§ **DATASET EXCERPTS**:
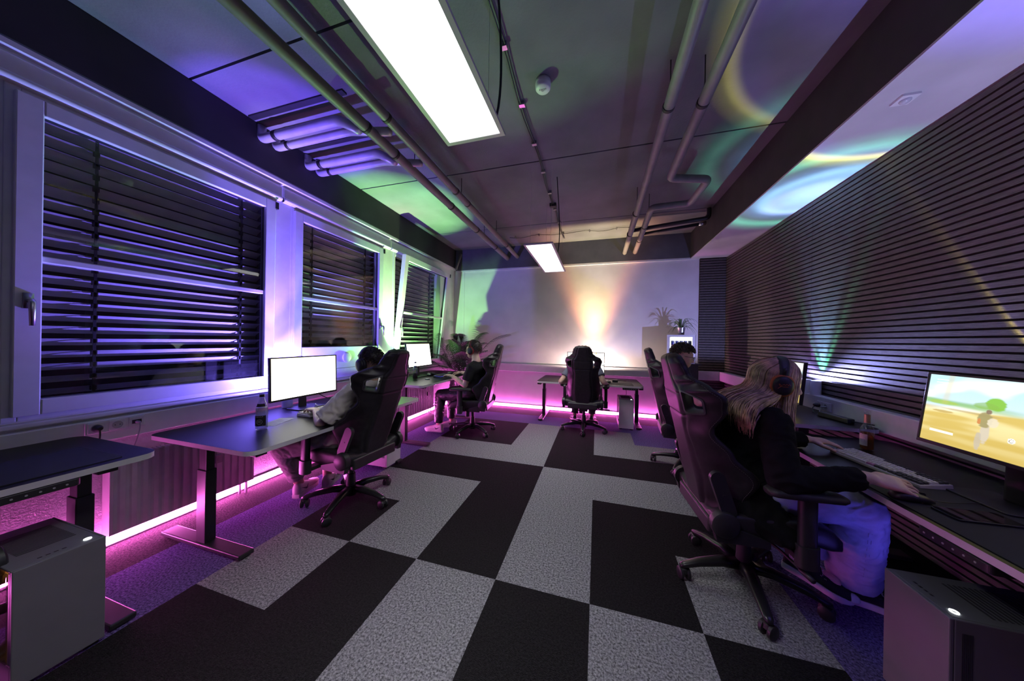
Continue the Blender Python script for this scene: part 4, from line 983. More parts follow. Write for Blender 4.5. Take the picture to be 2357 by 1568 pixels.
# ---------------------------------------------------------------- mini fridge with cans on its stand, plant on top
t = thing('display_stand', 'dark square stand carrying the lit mini fridge in the far right corner', 'stand', (2.80, 3.56, 0))
MB().box(-.17, .17, -.15, .17, 0, .985).build('column', pm('dark_stand_laminate', (.03, .028, .032), .5), t, bev=.004)
MB().box(-.20, .20, -.19, .19, .985, 1.008).build('top_plate', pm('dark_stand_laminate', (.03, .028, .032), .5), t, bev=.003)
FX, FY, FZ = 2.775, 3.56, 1.010
t = thing('mini_fridge', 'white framed mini fridge with lit cans in the far right corner', 'fridge', (FX, FY, FZ), R(-17))
w, d, h = .185, .16, .43
FM = Matrix.Translation((FX, FY, 0)) @ Matrix.Rotation(R(-17), 4, 'Z')
m = MB(); m.box(-w, w, d-.012, d, 0, h); m.box(-w, -w+.02, -d+.03, d-.012, 0, h); m.box(w-.02, w, -d+.03, d-.012, 0, h); m.box(-w+.02, w-.02, -d+.03, d-.012, 0, .025); m.box(-w+.02, w-.02, -d+.03, d-.012, h-.025, h); m.build('cabinet', pm('fridge_black_shell', (.03, .03, .033), .4), t, bev=.002)
f = MB(); f.box(-w, w, -d, -d+.028, 0, .035); f.box(-w, w, -d, -d+.028, h-.035, h); f.box(-w, -w+.037, -d, -d+.028, .035, h-.035); f.box(w-.037, w, -d, -d+.028, .035, h-.035)
dr = f.build('door', CASEW, t, bev=.002)
MB().box(-w+.037, w-.037, -d+.010, -d+.016, .035, h-.035).build('door_glass', glass('fridge_glass', (1, 1, 1), .06), dr)
MB().box(-w+.022, w-.022, d-.016, d-.013, .03, h-.03).build('lit_back_panel', em('fridge_light', (1, 1, .93), 4.5), t)
MB().box(-w+.022, w-.022, -d+.034, d-.018, .205, .211).build('shelf', pm('pale_shelf', (.7, .7, .7), .3), t)
ALU, CBL, CRD = pm('silver_can', (.62, .64, .7), .3, metal=.5, var=.02), pm('can_blue', (.02, .04, .35), .35), pm('can_red', (.55, .03, .03), .35)
can_b = MB(); can_b.lathe([(.021, 0), (.0255, .006), (.0255, .120), (.022, .130), (.0225, .132), (.0001, .131)], 20)
can_b = can_b.mesh('can_body', ALU, auto=50)
pm_ = MB()
for k in range(2):
    for (z0, z1, a0, a1) in ((.064, .112, -150+80*k, -95+80*k), (.010, .055, -88+80*k, -40+80*k)):
        n = 5; vs = [(.0259*cos(R(a0+(a1-a0)*q/n)), .0259*sin(R(a0+(a1-a0)*q/n)), z) for z in (z0, z1) for q in range(n+1)]
        pm_._add(vs, [(q, q+1, n+2+q, n+1+q) for q in range(n)])
can_p = pm_.mesh('blue_panel', CBL)
pr_ = MB()
for k in range(2):
    n = 3; a0 = -125+80*k; vs = [(.0261*cos(R(a0+22*q/n)), .0261*sin(R(a0+22*q/n)), z) for z in (.058, .072) for q in range(n+1)]
    pr_._add(vs, [(q, q+1, n+2+q, n+1+q) for q in range(n)])
can_r = pr_.mesh('red_mark', CRD)
for row, z in enumerate((FZ+.0252, FZ+.2112)):
    for k in range(5):
        c = thing('drink_can', ('silver and blue can, %s shelf of the mini fridge, %s from left' % (('lower', 'upper')[row], ('first', 'second', 'third', 'fourth', 'fifth')[k])), 'can', FM @ V((-.112+.056*k, -.065, z)), R(7*k), 'cans in the mini fridge')
        put('can_body', can_b, c); p = put('blue_panel', can_p, c); put('red_mark', can_r, p)
# spider plant
t = thing('spider_plant', 'spider plant in a silver pot on top of the mini fridge', 'plant', (2.765, 3.55, FZ+.4305))
MB().lathe([(.0001, 0), (.040, 0), (.055, .095), (.060, .112), (.055, .112), (.050, .09), (.0001, .09)], 28).build('pot', pm('zinc_pot', (.5, .5, .52), .3, metal=.8, var=.08), t, auto=40)
rnd = random.Random(3); m = MB()
for k in range(46):
    a = rnd.uniform(0, 2*pi); ln = rnd.uniform(.10, .24); up = rnd.uniform(.05, .19); n = 9; pts = []
    for q in range(n+1):
        u = q/n; rr_ = ln*u; z = .095+up*(1-(1-u)**2)*1.2-ln*.75*u**2.6; pts.append(V((rr_*cos(a)+.012*cos(a), rr_*sin(a)+.012*sin(a), z)))
    w_ = V((-sin(a), cos(a), 0)); vs = []
    for q, p in enumerate(pts):
        ww = .0065*(sin(pi*min(1, .12+q/n*.88)))**.7; vs += [p-w_*ww+V((0, 0, .002)), p+V((0, 0, -.001)), p+w_*ww+V((0, 0, .002))]
    m._add(vs, [(3*q+j, 3*q+j+1, 3*q+j+4, 3*q+j+3) for q in range(n) for j in (0, 1)])
m.build('leaves', LEAF2, t, smooth=True)
# areca palm in the far left corner
t = thing('areca_palm', 'tall dark palm with feathery fronds in the far left corner', 'plant', (-.93, 3.46, 0))
MB().lathe([(.0001, 0), (.13, 0), (.17, .30), (.18, .33), (.165, .33), (.155, .29), (.0001, .29)], 28).build('pot', pm('dark_plant_pot', (.06, .055, .055), .6), t, auto=40)
MB().lathe([(.155, .285), (.0001, .29)], 20).build('soil', pm('potting_soil', (.03, .02, .015), .95, var=.3, vs=60, bump=.6), t)
rnd = random.Random(11)
FR = [(.25, .95, 1.42, 1), (3.4, .80, 1.42, 1), (2.75, .62, 1.22, 1), (-.35, .70, 1.12, 1), (.9, .5, 1.45, 1), (4.3, .62, 1.05, 1), (5.2, .66, 1.10, 1), (3.9, .72, .92, 1), (5.9, .72, .98, 1), (1.9, .4, 1.2, 1), (4.8, .48, 1.30, 1), (5.5, .5, 1.28, 1), (3.1, .55, 1.02, 1), (4.6, .66, .85, 1), (.0, .45, 1.25, 1), (5.0, .35, 1.4, 1)]
for a, ln, top, _ in FR:
    base = V((.05*cos(a), .05*sin(a), .29)); n = 22; ln *= .86; top *= 1.13
    d = V((cos(a), sin(a), 0)); side = V((-sin(a), cos(a), 0)); pts = []
    for q in range(n+1):
        u = q/n; pts.append(base+d*(ln*u**1.5)+V((0, 0, (top-.29)*(1.12*u-.0*u) if u < .55 else (top-.29)*(1.12*u-1.0*(u-.55)**1.7))))
    st = MB(); st.tube(pts, [.007*(1-.8*q/n) for q in range(n+1)], 6)
    so = st.build('frond_stem', LEAF, t, smooth=True); lf = MB()
    for q in range(7, n+1):
        for half in (0, .5):
            if q == n and half: continue
            u = (q+half)/n; p = pts[q].lerp(pts[min(q+1, n)], half); tn = (pts[min(q+1, n)]-pts[q-1]).normalized()
            L_ = .24*sin(pi*min(1, (u-.26)/.80))**.7+.03
            for sg in (-1, 1):
                dv = (side*sg*.85+tn*.75+V((0, 0, .10))).normalized(); nn = 4; vs = []
                wv = tn.cross(dv).cross(dv).normalized()
                for j in range(nn+1):
                    v = j/nn; c = p+dv*(L_*v)+V((0, 0, -L_*.42*v*v)); ww = .0105*(1-v)**.55*(1 if j else .35); vs += [c-wv*ww, c+wv*ww]
                lf._add(vs, [(2*j, 2*j+1, 2*j+3, 2*j+2) for j in range(nn)])
    lf.v = [(min(max(x, -.36), 9), min(y, .44), z) for x, y, z in lf.v]
    lf.build('leaflets', LEAF, so, smooth=True)
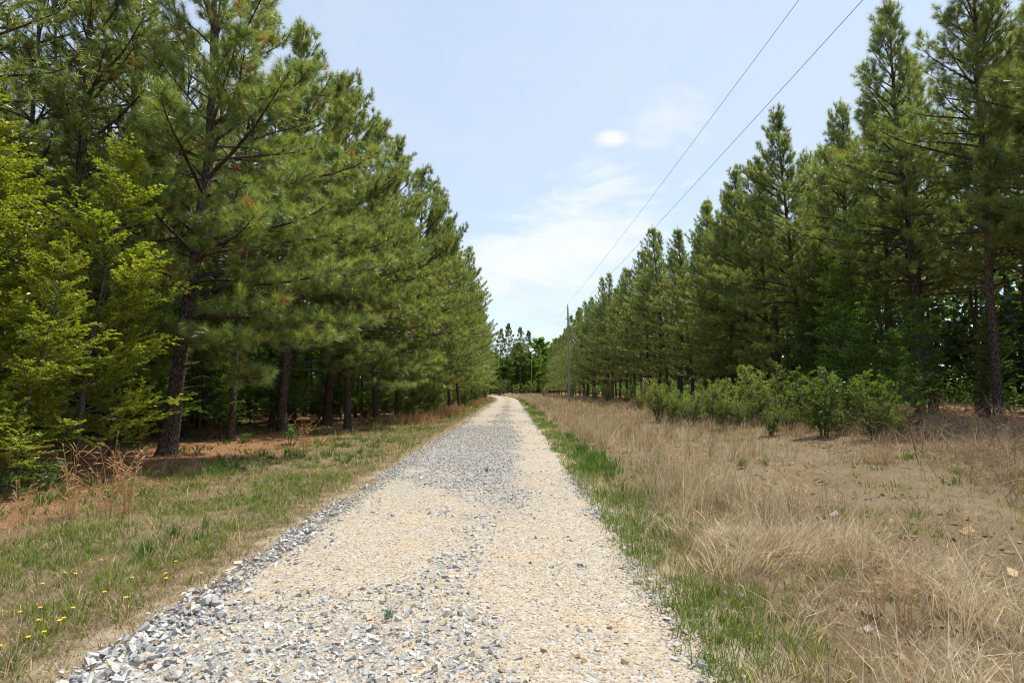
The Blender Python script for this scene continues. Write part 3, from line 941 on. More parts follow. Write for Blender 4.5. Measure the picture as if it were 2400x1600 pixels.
# darker understory in the left wood
ul = random.Random(12)
for k in range(70):
    y = 12 + 42 * ul.random() ** 1.2
    x = -10.8 - 9.5 * ul.random() + 2.5 * float(sstep(15, 45, y))
    if x < -0.95 * y - 3: continue
    place_broad(GREENT[k % 2], x, y, ul.uniform(0, 6.28), ul.uniform(0.5, 1.05), "understory_tree",
                "slender green understory tree among the left pine trunks", "tree", "understory trees in the left wood")
for k in range(26):
    y = 17 + 30 * ul.random() ** 1.1
    x = -9.6 - 3.2 * ul.random() + 2.4 * float(sstep(15, 45, y))
    place_broad((GREENT + SHRUB)[k % 4], x, y, ul.uniform(0, 6.28), ul.uniform(0.42, 0.8), "understory_shrub",
                "leafy green shrub just behind the first trunks of the left wood", "shrub", "shrubs behind the first left trunks")
# shrubs along the left edge
for (u, v, s, kind, lab) in [(985, 950, 1.05, 1, "yellow-green rounded shrub beside the left grass, below the pines"),
                             (1010, 945, 0.9, 0, "green shrub touching the yellow-green rounded shrub at left"),
                             (1065, 940, 1.3, 0, "bright green shrub leaning over the road edge at its far left bend"),
                             (1095, 936, 1.55, 1, "large green shrub nearest the left bend of the road"),
                             (1122, 931, 1.9, 0, "light green shrub at the road bend, farthest along the left side"),
                             (925, 958, 0.9, 1, "leafy shrub in shade left of the yellow-green rounded shrub")]:
    x, y, z = at(u, v)
    place_broad(SHRUB[kind], x, y, u * 0.7, s, "roadside_shrub", lab, "shrub", "shrubs under the left pines", ("stems", "foliage"))
y = 31
while y < 175:
    x = -6.0 + 1.0 * float(sstep(30, 50, y)) - 0.5 * float(sstep(60, 110, y)) + float(shift(y)) + 0.9 - ul.uniform(0, 2.6)
    place_broad(SHRUB[int(y) % 2], x, y, y, ul.uniform(0.6, 1.35), "woodland_shrub", "leafy shrub under the far left roadside pines", "shrub", "low shrubs under the far left pines", ("stems", "foliage"))
    y += ul.uniform(2.0, 4.2) * (1 + y / 90)

# right: green bush thicket and saplings in front of the pines
NTH = ["leftmost", "second", "third", "fourth", "fifth", "sixth", "seventh", "eighth", "ninth", "tenth", "eleventh", "twelfth", "thirteenth", "fourteenth", "fifteenth", "sixteenth", "seventeenth", "eighteenth", "nineteenth", "twentieth", "twenty-first", "twenty-second", "twenty-third", "twenty-fourth", "twenty-fifth", "last"]
for k in range(26):
    u = 1545 + 23.5 * k + ul.uniform(-5, 5)
    y = float(np.interp(u, [1560, 1750, 1930, 2130], [25.0, 20.5, 17.5, 15.0])) + (1.6, -1.4, 0.6, -0.4, 2.4)[k % 5] + ul.uniform(-0.7, 0.7)
    x = (u - 1200) / 1333 * y
    s = (1.1, 0.6, 0.85, 1.15, 0.62, 0.95, 0.55)[k % 7] * ul.uniform(0.85, 1.2) * (0.8 if k > 20 else 1)
    lab = "leftmost bush of the green thicket, bright and upright" if k == 0 else "last bush at the right end of the green thicket, beside brambles" if k == 25 else f"{NTH[k]} bush of the green thicket, counted from its left end"
    vi = (0, 3, 1, 2, 4)[k % 5]
    s *= (0.8 if vi > 2 else 1.0) * 0.84
    place_broad((BUSH + SHRUB)[vi], x, y, k * 1.9, s * 1.15, "green_bush", lab, "bush", "bushes of the thicket on the right", ("stems", "foliage"), s * ul.uniform(0.85, 1.25))
for k, (u, y, s, lab) in enumerate([(1945, 27.5, 1.25, "tall light green sapling growing between the right-hand pines"), (2060, 22.5, 0.85, "dark green sapling behind the olive bushes of the thicket"),
                                    (2150, 20.0, 0.72, "green sapling in shade among the right trunks, spreading leaves"), (1880, 28.0, 0.8, "green sapling left of the tall light green sapling"),
                                    (2330, 21.5, 0.62, "small green sapling deep between the thick trunks at far right"), (1990, 23.0, 0.75, "bushy green sapling under the tall light green sapling"),
                                    (2020, 19.0, 0.55, "low green sapling at the back of the thicket's right half"), (2110, 18.0, 0.5, "low leafy sapling left of the first thick right trunk"),
                                    (1970, 24.5, 1.05, "tall leafy sapling just right of the tall light green sapling")]):
    place_broad(GREENT[k % 2], (u - 1200) / 1333 * y, y, k * 2.3, s, "green_sapling", lab, "tree", "saplings among the right pines")
# low shrubs farther along the right field
for k, (u, v, s, lab) in enumerate([(1425, 945, 0.85, "grey-green rounded shrub in the dry grass right of the utility pole"), (1470, 948, 0.8, "dark green low shrub beside the grey-green rounded shrub"),
                                    (1395, 938, 0.9, "low leafy shrub just right of the utility pole's foot"), (1275, 930, 1.0, "small green shrub left of the rust-red dead sapling"),
                                    (1530, 958, 0.7, "yellow-green low shrub left of the bright green bush"), (1500, 962, 0.6, "yellow-green low shrub behind the tall dry grass belt"),
                                    (1340, 933, 1.2, "green shrub right behind the utility pole's foot")]):
    x, y, z = at(u, v)
    place_broad(BUSH[k % 3], x, y, k * 1.3, s * 1.2, "field_shrub", lab, "shrub", "shrubs in the right field", ("stems", "foliage"))
# end of the road
for k, (u, d, s, lab) in enumerate([(1270, 226, 1.08, "bright green deciduous tree in the middle of the road's end"), (1300, 232, 1.05, "bright green deciduous tree right of the middle at the road's end"),
                                    (1205, 222, 0.8, "lower green deciduous tree under the tall pines at the road's end"), (1160, 218, 0.8, "green deciduous tree left of the tall pines at the road's end"),
                                    (1245, 218, 0.78, "lower green deciduous tree behind the distant utility pole"), (1325, 225, 0.85, "green deciduous tree behind the nearer utility pole"),
                                    (1285, 215, 0.72, "small bright deciduous tree low in the middle of the road's end"), (1225, 236, 1.0, "green deciduous tree rising behind the tall pines at the road's end"),
                                    (1140, 228, 0.9, "green deciduous tree beside the last left roadside pines"),
                                    (1150, 210, 0.62, "low leafy tree filling the gap beside the last left pines"), (1180, 214, 0.7, "leafy tree standing between the tall pine trunks at the road's end"),
                                    (1255, 208, 0.6, "low leafy tree around the distant utility pole"), (1310, 214, 0.74, "leafy tree left of the nearer utility pole, joining the right row"),
                                    (1295, 240, 1.0, "high leafy crown behind the bright trees at the road's end")]):
    place_broad(DECID[k % 2], (u - 1200) / 1333 * d, d, k * 1.7, s, "deciduous_tree", lab, "tree", "deciduous trees at the road's end")
for k in range(10):
    u = 1150 + 20 * k; d = 200 + ul.uniform(-12, 8)
    place_broad(SHRUB[k % 2], (u - 1200) / 1333 * d, d, k, ul.uniform(1.3, 2.4), "distant_shrub", "pale green shrub at the foot of the distant wood", "shrub", "shrubs at the foot of the distant wood", ("stems", "foliage"))
for k in range(26):
    y = 7 + 38 * ul.random() ** 1.5; x = -6.6 - 4.5 * ul.random() + 1.5 * float(sstep(15, 40, y))
    place_broad(SPRIG[k % 2], x, y, k, ul.uniform(0.5, 1.1), "seedling", "small green leafy seedling in the pine straw at the left verge", "plant", "seedlings at the left forest edge", ("stems", "foliage"))

# far-off wood that reads as one mass behind both plantations
g = np.random.default_rng(77)
bag = Bag()
n = 230000
side = g.random(n) < 0.55
yy = np.where(side, g.uniform(3, 200, n), g.uniform(8, 215, n))
xx = np.where(side, -26 - 18 * g.random(n) ** 1.5, 30 + 18 * g.random(n) ** 1.5)
zz = np.where(g.random(n) < 0.5, g.uniform(0, 6, n), g.uniform(4, 15, n))
k = g.random(n) < fbm(xx * 0.7 + yy, zz * 1.3 + xx * 0.5, 0.45, 7) * 2.2 + 0.05
xx, yy, zz = xx[k], yy[k], zz[k]; n = len(xx)
A = nrm(g.normal(0, 1, (n, 3)) * np.array([1, 1, 0.6])); Nn = nrm(g.normal(0, 0.8, (n, 3)) + [0, 0, 0.7])
l = g.uniform(0.35, 0.95, n)
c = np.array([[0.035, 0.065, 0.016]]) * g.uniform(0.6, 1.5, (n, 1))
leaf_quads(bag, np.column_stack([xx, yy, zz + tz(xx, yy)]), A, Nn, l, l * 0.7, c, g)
n = 90000                                  # low undergrowth deep between the trunks
side = g.random(n) < 0.6
xx = np.where(side, g.uniform(-27, -13.5, n), g.uniform(19.5, 31, n)); yy = np.where(side, g.uniform(10, 75, n), g.uniform(14, 200, n))
hh = 2.6 * np.clip(fbm(xx, yy, 0.33, 15) * 2.4 - 0.75, 0, 1)
zz = hh * g.random(n) ** 0.8 + 0.05
k = hh > 0.15
xx, yy, zz = xx[k], yy[k], zz[k]; n = len(xx)
A = nrm(g.normal(0, 1, (n, 3)) * np.array([1, 1, 0.4])); Nn = nrm(g.normal(0, 0.5, (n, 3)) + [0, 0, 1]); l = g.uniform(0.10, 0.24, n) * (1 + np.clip(yy - 40, 0, 120) / 50)
leaf_quads(bag, np.column_stack([xx, yy, zz + tz(xx, yy)]), A, Nn, l, l * 0.65, np.array([[0.055, 0.105, 0.02]]) * g.uniform(0.6, 1.6, (n, 1)), g)
n = 85000                                  # behind the road's end
xx = g.uniform(-75, 75, n); yy = g.uniform(250, 285, n); zz = (17 + 5 * (fbm(xx, 0 * xx, 0.12, 3) - 0.5) * 2) * g.random(n) ** 0.7
A = nrm(g.normal(0, 1, (n, 3))); Nn = nrm(g.normal(0, 0.6, (n, 3)) + [0, 0, 1]); l = g.uniform(0.7, 1.5, n)
leaf_quads(bag, np.column_stack([xx, yy, zz]), A, Nn, l, l * 0.7, np.array([[0.075, 0.135, 0.028]]) * g.uniform(0.7, 1.5, (n, 1)), g)
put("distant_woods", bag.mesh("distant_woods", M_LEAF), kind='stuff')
bag = Bag()
for k in range(420):
    if g.random() < 0.55: x, y = g.uniform(-52, -25.5), g.uniform(8, 120)
    else: x, y = g.uniform(29.5, 55), g.uniform(14, 120)
    h = g.uniform(10, 15)
    bag.tube([(x, y, -0.2), (x + g.normal(0, .3), y + g.normal(0, .3), h)], [g.uniform(0.10, 0.17), 0.05], 5, np.array([0.09, 0.07, 0.055]), False)
put("distant_tree_trunks", bag.mesh("distant_tree_trunks", M_BARK, True), kind='stuff')


# ------------------------------------------------------------------ grasses
def blades(bag, x, y, h, wd, lean, ldir, col, g, z=None):
    n = len(x)
    if z is None: z = tz(x, y)
    B = np.column_stack([x, y, z - 0.01])
    a = g.random(n) * 6.283
    S = np.column_stack([np.cos(a), np.sin(a), 0 * a]) * (wd * 0.5)[:, None]
    Ld = np.column_stack([np.cos(ldir), np.sin(ldir), 0 * ldir])
    up = np.array([0, 0, 1.0])
    zc = np.sqrt(np.clip(1 - lean ** 2, 0.03, 1))
    m = B + up * (h * 0.55 * np.sqrt(zc))[:, None] + Ld * (h * lean * 0.35)[:, None]
    tip = B + up * (h * zc)[:, None] + Ld * (h * lean)[:, None]
    V = np.stack([B - S, B + S, m + S * 0.8, m - S * 0.8, tip], 1).reshape(-1, 3)
    o = (np.arange(n) * 5)[:, None]
    Q = np.array([[0, 1, 2, 3]]) + o; T = np.array([[3, 2, 4]]) + o
    bag.add(V, T, Q, np.repeat(col, 5, 0))


def mixcol(g, n, a, b, v=0.2):
    t = g.random((n, 1))
    return (np.array([a]) * (1 - t) + np.array([b]) * t) * g.uniform(1 - v, 1 + v, (n, 1))


G0, G1 = (0.055, 0.115, 0.014), (0.13, 0.19, 0.026)
D0, D1 = (0.30, 0.215, 0.125), (0.52, 0.41, 0.28)
RU0, RU1 = (0.22, 0.115, 0.055), (0.38, 0.235, 0.13)
g = np.random.default_rng(31)
green, dry, verge, straw = Bag(), Bag(), Bag(), Bag()
BANDS = [(2.4, 6, 1.0, 1.0), (6, 12, 0.55, 1.3), (12, 25, 0.24, 1.9), (25, 50, 0.10, 3.2), (50, 100, 0.035, 5.5), (100, 190, 0.012, 9.0)]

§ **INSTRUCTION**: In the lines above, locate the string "follow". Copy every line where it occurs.

§ **RESULT FOR THIS TASK**:
Continue the Blender Python script for this scene: part 4, from line 983. More parts follow. Write for Blender 4.5. Take the picture to be 2357 by 1568 pixels.
The Blender Python script for this scene continues. Write part 3, from line 941 on. More parts follow. Write for Blender 4.5. Measure the picture as if it were 2400x1600 pixels.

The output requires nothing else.